=== To do ===
Please copy the lines below exactly, from the first one through the line showing "M['plastic'], o, smooth=True)".

=== Raw records ===
================

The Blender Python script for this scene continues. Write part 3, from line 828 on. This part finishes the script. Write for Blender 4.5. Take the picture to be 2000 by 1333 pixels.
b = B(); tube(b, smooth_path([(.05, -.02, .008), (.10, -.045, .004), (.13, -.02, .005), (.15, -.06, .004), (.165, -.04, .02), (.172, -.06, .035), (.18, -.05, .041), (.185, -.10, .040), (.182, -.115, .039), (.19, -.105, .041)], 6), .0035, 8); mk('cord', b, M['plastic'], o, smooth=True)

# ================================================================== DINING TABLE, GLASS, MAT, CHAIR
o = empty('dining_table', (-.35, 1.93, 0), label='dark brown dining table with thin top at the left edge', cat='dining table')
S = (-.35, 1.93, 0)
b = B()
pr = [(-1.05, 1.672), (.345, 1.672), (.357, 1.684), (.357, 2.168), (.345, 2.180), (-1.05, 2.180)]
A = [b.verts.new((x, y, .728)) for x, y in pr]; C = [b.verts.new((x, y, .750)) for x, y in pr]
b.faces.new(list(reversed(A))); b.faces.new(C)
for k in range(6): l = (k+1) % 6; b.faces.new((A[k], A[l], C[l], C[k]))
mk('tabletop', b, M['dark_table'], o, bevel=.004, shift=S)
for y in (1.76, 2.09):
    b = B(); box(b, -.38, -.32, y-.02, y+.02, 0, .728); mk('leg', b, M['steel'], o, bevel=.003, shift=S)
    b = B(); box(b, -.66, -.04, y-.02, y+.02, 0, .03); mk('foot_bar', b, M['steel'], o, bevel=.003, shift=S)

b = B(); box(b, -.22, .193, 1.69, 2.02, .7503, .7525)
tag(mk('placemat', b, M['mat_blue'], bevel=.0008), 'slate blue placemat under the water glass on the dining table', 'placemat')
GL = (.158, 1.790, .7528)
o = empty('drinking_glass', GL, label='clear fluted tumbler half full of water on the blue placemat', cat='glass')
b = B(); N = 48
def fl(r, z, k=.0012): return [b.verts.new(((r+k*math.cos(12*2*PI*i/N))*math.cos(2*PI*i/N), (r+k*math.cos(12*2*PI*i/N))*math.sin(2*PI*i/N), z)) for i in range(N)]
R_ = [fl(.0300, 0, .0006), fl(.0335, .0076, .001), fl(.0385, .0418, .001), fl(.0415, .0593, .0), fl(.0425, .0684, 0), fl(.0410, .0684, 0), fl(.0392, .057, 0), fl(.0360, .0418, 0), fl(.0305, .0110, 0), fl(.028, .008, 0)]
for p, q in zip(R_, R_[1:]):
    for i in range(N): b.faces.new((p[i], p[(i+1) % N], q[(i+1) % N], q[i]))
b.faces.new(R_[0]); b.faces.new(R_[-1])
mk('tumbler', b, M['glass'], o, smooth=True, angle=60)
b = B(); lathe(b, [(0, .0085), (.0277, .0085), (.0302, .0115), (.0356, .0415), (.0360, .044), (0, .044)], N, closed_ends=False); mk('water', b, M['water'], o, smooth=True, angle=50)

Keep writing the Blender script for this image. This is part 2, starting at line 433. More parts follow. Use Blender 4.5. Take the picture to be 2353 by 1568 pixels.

================

=== Task output ===
The Blender Python script for this scene continues. Write part 3, from line 828 on. This part finishes the script. Write for Blender 4.5. Take the picture to be 2000 by 1333 pixels.
b = B(); tube(b, smooth_path([(.05, -.02, .008), (.10, -.045, .004), (.13, -.02, .005), (.15, -.06, .004), (.165, -.04, .02), (.172, -.06, .035), (.18, -.05, .041), (.185, -.10, .040), (.182, -.115, .039), (.19, -.105, .041)], 6), .0035, 8); mk('cord', b, M['plastic'], o, smooth=True)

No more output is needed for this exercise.